First observational evidence showing that photo-desorption from dust grains is essential for H2CO presence in the Horsehead PDR, contrasting with the dense core where gas-phase chemistry dominates.

Findings

H2CO abundance is similar in PDR and dense core (~2-3 x 10^-10).

Gas-phase chemistry explains H2CO in the dense core.

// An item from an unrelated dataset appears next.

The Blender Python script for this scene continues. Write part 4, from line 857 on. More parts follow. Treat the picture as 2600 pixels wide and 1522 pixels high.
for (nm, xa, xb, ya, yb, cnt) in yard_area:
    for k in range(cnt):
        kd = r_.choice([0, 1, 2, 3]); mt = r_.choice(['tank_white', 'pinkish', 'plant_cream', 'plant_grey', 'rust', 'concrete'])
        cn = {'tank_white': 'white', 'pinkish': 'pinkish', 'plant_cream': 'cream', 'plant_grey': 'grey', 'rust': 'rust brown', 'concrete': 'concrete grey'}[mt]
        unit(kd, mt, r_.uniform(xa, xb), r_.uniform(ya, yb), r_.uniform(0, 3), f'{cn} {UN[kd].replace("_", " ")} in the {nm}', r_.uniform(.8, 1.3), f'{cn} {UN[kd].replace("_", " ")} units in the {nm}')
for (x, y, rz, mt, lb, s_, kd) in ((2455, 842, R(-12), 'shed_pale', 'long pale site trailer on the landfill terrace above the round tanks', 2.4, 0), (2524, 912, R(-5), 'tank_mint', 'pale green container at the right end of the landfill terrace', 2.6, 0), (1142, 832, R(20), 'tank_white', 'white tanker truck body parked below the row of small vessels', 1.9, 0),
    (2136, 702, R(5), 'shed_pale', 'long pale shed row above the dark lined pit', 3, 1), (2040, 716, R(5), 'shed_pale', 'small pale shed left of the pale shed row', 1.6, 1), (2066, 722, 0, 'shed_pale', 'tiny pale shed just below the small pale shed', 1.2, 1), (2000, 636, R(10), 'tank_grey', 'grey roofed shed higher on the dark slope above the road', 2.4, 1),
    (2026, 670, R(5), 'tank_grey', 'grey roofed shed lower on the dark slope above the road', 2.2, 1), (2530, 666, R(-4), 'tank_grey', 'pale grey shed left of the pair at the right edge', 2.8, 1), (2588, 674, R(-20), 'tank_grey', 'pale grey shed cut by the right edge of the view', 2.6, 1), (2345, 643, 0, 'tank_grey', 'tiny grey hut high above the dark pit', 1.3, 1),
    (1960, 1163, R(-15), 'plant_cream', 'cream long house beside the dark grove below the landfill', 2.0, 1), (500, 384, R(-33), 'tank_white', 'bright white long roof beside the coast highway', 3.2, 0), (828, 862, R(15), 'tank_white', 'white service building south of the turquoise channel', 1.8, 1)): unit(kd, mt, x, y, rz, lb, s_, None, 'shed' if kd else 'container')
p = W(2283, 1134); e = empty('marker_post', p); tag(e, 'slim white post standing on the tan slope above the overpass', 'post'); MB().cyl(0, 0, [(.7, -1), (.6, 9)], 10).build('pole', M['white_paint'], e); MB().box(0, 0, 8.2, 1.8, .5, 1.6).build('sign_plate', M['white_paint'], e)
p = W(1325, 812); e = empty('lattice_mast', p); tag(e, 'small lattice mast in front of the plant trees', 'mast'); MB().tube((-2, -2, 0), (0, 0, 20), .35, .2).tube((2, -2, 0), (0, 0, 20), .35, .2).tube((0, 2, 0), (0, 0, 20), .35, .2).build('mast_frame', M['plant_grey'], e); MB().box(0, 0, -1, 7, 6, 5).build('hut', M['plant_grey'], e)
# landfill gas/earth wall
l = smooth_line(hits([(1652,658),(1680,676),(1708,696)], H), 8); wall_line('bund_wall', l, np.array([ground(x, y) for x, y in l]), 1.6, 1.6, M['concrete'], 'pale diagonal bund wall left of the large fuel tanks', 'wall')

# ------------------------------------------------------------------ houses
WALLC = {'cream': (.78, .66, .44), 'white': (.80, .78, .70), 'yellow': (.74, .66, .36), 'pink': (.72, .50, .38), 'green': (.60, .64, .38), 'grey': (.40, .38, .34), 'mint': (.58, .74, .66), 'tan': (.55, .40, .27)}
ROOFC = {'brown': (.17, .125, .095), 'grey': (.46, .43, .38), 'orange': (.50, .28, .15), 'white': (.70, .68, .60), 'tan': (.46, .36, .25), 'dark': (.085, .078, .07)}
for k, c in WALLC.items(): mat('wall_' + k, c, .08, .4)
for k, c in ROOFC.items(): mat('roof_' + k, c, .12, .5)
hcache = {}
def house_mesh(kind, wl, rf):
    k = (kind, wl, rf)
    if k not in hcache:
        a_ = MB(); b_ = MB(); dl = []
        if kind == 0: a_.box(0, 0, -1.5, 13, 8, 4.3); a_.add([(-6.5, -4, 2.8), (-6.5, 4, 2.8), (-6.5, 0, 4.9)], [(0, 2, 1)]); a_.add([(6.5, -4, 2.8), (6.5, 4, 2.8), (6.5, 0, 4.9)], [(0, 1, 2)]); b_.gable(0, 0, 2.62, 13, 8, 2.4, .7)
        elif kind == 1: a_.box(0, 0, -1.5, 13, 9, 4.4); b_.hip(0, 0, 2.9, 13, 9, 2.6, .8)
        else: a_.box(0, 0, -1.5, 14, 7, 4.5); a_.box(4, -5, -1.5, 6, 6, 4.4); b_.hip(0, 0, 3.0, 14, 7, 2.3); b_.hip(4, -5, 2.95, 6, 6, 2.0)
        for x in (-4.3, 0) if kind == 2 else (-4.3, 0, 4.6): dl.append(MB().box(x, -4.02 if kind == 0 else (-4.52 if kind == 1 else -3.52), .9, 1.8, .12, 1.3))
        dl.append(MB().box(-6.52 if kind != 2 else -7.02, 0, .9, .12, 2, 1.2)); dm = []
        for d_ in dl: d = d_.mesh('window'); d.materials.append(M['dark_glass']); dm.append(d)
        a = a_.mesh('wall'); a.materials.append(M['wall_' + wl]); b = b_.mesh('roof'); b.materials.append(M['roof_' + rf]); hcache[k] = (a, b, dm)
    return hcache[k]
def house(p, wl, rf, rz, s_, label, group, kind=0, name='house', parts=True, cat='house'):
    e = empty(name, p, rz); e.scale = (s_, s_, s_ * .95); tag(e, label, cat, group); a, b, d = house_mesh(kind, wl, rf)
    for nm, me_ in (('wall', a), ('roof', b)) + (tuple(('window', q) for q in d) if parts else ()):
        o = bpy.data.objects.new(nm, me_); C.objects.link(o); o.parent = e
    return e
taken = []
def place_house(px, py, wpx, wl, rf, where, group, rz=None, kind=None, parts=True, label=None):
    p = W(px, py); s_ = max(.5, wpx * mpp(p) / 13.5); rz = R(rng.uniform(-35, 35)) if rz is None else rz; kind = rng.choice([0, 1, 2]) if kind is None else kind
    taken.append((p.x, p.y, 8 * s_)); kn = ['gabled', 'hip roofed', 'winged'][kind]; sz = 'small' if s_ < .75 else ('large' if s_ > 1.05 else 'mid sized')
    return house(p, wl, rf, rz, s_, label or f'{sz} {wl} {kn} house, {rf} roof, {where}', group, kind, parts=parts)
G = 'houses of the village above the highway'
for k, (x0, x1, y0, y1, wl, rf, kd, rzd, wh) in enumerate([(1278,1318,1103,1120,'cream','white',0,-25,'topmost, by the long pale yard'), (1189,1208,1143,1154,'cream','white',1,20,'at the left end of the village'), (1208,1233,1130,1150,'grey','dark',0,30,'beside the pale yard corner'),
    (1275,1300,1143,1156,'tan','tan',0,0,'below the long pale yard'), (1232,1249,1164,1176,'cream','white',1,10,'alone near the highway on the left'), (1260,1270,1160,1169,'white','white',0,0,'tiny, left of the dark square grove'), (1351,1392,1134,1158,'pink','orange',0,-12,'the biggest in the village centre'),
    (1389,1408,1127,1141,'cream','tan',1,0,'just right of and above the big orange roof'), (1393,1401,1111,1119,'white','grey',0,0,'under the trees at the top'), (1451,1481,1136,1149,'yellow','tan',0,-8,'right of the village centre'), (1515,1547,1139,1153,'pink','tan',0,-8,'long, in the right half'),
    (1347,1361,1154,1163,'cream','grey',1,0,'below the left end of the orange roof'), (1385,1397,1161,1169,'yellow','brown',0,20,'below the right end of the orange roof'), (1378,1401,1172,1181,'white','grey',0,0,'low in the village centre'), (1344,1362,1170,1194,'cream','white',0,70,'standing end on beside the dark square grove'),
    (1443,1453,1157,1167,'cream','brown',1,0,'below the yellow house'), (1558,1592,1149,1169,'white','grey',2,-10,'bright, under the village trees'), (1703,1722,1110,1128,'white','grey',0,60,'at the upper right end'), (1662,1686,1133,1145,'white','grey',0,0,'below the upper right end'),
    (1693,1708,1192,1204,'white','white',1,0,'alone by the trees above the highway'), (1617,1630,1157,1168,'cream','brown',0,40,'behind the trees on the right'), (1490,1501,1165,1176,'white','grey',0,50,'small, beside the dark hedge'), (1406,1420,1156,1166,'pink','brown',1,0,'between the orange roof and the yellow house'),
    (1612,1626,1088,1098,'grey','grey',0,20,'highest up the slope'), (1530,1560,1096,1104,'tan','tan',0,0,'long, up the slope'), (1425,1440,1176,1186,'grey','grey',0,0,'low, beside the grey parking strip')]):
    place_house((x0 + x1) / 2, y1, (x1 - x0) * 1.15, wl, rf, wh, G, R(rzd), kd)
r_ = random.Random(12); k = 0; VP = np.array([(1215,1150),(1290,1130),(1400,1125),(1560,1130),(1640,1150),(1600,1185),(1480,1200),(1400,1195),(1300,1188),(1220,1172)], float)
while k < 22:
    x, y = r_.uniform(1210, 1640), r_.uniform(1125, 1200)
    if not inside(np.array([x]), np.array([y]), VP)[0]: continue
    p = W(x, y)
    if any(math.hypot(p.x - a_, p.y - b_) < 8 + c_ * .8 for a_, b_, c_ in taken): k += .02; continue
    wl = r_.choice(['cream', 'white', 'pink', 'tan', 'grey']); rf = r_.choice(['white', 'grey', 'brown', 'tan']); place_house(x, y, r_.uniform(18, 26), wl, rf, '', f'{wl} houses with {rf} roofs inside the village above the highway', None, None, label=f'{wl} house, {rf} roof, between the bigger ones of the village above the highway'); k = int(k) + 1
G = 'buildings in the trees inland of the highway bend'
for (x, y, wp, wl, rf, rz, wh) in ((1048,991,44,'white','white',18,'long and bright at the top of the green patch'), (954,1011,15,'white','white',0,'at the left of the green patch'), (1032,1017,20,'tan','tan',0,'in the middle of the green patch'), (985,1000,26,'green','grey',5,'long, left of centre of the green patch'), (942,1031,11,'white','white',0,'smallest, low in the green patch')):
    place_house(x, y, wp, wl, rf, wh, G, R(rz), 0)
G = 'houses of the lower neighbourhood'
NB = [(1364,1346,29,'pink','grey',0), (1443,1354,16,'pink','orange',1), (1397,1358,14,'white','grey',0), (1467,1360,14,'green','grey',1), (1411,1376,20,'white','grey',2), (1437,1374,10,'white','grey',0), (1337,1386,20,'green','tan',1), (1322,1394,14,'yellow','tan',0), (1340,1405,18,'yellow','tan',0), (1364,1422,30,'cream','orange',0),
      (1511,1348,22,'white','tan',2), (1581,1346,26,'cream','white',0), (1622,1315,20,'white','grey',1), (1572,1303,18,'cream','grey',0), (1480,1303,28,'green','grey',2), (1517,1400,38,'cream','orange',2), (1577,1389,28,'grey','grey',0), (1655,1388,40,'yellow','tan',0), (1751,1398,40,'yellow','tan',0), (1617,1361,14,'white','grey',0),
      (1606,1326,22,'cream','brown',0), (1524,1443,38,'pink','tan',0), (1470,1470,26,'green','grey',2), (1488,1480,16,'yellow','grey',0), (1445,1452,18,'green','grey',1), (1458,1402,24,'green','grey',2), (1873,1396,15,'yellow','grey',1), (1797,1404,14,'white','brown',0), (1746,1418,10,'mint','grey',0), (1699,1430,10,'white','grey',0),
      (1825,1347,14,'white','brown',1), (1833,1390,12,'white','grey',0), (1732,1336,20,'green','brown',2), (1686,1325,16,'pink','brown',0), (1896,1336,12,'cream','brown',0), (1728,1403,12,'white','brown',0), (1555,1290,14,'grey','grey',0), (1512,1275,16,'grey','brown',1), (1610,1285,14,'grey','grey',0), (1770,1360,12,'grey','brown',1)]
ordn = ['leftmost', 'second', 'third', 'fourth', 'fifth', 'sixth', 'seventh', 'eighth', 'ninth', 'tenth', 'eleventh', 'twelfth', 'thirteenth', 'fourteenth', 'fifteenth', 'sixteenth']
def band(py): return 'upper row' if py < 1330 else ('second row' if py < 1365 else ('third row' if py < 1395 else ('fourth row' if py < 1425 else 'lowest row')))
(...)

Photo-desorption is necessary to explain H2CO in the PDR.

Abstract

Aims: For the first time we investigate the role of the grain surface chemistry in the Horsehead Photo-dissociation region (PDR). Methods: We performed deep observations of several H2CO rotational lines toward the PDR and its associated dense-core in the Horsehead nebula, where the dust is cold ($\Td \simeq 20-30$ K). We complemented these observations with a map of the p-H2CO $~3_{03}-2_{02}$ line at 218.2 GHz (with 12" angular resolution). We determine the H2CO abundances using a detailed radiative transfer analysis and compare these results with PDR models that include either pure gas-phase chemistry or both gas-phase and grain surface chemistry. Results: The H2CO abundances ($\simeq 2-3 \times 10^{-10}$) with respect to H-nuclei are similar in the PDR and dense-core. In the dense-core the pure gas-phase chemistry model reproduces the observed H2CO abundance. Thus, surface processes do not contribute significantly to the gas-phase H2CO abundance in the core. In contrast, the formation of H2CO on the surface of dust grains and subsequent photo-desorption into the gas-phase are needed in the PDR to explain the observed gas-phase H2CO abundance, because the gas-phase chemistry alone does not produce enough H2CO. The assignments of different formation routes are strengthen by the different measured ortho-to-para ratio of H2CO: the dense-core displays the equilibrium value ($\sim3$) while the PDR displays an out-of-equilibrium value ($\sim2$). Conclusions: Photo-desorption of H2CO ices is an efficient mechanism to release a significant amount of gas-phase H2CO into the Horsehead PDR.